### DATA
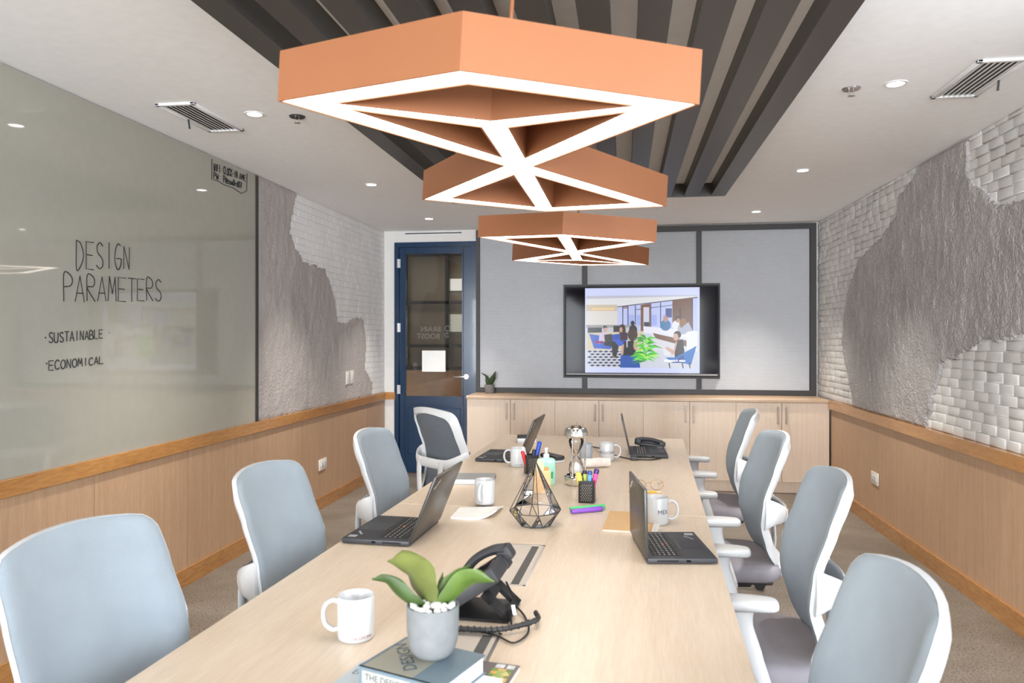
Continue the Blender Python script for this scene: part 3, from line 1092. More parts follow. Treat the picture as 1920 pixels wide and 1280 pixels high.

* * *

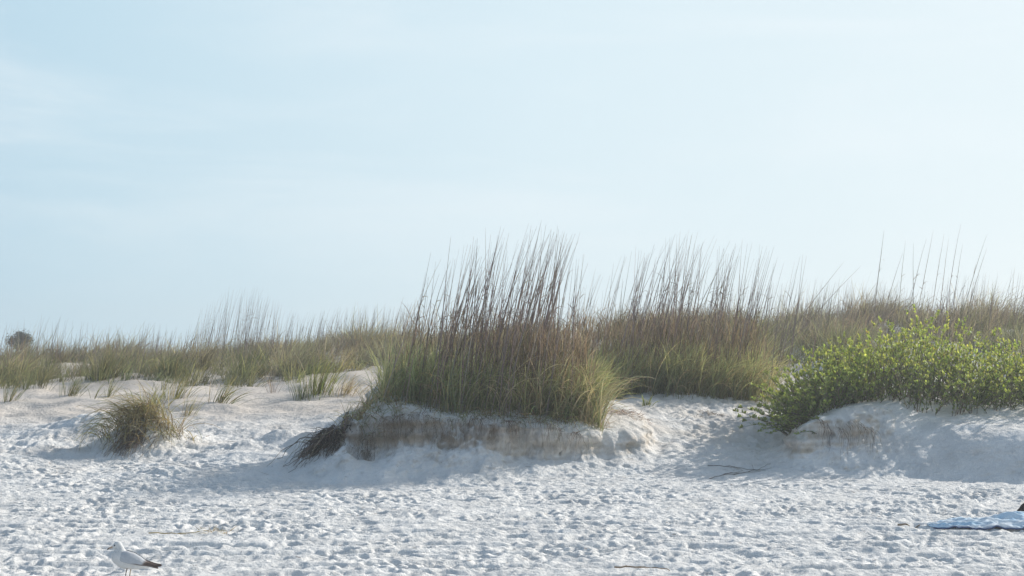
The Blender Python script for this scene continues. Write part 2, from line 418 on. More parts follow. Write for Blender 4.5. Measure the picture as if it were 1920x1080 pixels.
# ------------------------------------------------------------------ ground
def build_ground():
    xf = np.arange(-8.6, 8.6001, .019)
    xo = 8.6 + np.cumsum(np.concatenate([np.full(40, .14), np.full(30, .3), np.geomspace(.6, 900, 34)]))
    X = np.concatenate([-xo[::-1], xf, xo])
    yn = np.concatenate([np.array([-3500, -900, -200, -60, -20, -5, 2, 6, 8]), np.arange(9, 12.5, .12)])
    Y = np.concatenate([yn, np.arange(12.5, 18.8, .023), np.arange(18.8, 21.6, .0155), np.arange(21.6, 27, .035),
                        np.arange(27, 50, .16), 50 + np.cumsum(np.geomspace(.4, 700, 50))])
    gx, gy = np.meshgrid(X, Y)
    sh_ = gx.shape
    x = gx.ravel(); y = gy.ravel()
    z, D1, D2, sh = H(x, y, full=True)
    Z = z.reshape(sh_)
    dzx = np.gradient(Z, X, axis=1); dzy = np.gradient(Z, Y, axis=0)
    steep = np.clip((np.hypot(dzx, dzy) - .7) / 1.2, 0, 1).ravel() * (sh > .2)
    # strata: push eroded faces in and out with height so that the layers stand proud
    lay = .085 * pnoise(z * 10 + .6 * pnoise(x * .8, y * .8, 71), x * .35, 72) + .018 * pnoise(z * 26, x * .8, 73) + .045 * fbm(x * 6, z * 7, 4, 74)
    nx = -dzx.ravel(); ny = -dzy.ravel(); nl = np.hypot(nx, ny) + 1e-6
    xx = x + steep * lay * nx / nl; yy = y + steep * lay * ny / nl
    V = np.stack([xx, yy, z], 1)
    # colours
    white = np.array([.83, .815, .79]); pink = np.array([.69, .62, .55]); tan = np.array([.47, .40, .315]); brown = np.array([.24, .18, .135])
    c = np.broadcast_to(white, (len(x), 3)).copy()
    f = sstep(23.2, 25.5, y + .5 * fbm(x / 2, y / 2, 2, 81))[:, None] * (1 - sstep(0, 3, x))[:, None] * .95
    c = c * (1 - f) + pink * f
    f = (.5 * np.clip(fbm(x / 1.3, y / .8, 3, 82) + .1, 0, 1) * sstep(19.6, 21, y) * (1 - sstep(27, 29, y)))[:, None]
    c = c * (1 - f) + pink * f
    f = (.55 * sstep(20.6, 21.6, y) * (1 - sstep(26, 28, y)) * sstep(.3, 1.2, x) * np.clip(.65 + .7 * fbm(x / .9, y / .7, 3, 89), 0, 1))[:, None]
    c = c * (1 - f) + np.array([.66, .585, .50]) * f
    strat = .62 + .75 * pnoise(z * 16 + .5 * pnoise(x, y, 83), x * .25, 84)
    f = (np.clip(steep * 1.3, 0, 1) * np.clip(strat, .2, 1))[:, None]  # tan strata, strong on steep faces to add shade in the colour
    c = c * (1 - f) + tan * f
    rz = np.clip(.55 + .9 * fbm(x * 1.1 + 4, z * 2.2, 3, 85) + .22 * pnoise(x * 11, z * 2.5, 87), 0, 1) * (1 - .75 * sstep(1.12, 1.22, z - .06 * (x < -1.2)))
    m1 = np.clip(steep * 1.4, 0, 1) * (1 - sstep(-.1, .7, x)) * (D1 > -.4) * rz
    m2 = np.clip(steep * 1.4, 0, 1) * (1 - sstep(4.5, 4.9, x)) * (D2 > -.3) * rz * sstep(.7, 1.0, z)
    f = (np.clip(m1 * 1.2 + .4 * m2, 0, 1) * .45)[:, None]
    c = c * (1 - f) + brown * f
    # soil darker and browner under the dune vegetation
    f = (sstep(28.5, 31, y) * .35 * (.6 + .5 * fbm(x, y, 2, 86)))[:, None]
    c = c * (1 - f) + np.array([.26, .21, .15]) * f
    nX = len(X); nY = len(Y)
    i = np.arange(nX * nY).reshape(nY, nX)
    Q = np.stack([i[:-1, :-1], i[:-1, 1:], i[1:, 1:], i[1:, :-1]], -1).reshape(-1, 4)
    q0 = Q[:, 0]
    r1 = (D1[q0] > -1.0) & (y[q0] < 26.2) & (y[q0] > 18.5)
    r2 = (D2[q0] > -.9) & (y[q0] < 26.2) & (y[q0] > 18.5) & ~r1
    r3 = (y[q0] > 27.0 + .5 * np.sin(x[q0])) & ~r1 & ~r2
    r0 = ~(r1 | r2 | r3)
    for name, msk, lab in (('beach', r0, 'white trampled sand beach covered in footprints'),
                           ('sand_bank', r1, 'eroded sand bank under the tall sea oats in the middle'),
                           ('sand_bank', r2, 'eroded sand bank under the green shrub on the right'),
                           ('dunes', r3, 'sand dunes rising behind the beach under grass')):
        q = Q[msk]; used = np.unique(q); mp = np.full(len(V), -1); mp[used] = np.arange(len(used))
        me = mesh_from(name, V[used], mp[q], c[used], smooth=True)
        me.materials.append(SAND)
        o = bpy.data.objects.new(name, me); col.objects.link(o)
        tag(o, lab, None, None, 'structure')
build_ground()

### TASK
Write the lines again exactly, beginning at the line that has "f = (sstep(28.5, 31, y)" and stopping after the line that has "('sand_bank', r2, 'eroded"; include no other lines.

### RIGHT ANSWER
    f = (sstep(28.5, 31, y) * .35 * (.6 + .5 * fbm(x, y, 2, 86)))[:, None]
    c = c * (1 - f) + np.array([.26, .21, .15]) * f
    nX = len(X); nY = len(Y)
    i = np.arange(nX * nY).reshape(nY, nX)
    Q = np.stack([i[:-1, :-1], i[:-1, 1:], i[1:, 1:], i[1:, :-1]], -1).reshape(-1, 4)
    q0 = Q[:, 0]
    r1 = (D1[q0] > -1.0) & (y[q0] < 26.2) & (y[q0] > 18.5)
    r2 = (D2[q0] > -.9) & (y[q0] < 26.2) & (y[q0] > 18.5) & ~r1
    r3 = (y[q0] > 27.0 + .5 * np.sin(x[q0])) & ~r1 & ~r2
    r0 = ~(r1 | r2 | r3)
    for name, msk, lab in (('beach', r0, 'white trampled sand beach covered in footprints'),
                           ('sand_bank', r1, 'eroded sand bank under the tall sea oats in the middle'),
                           ('sand_bank', r2, 'eroded sand bank under the green shrub on the right'),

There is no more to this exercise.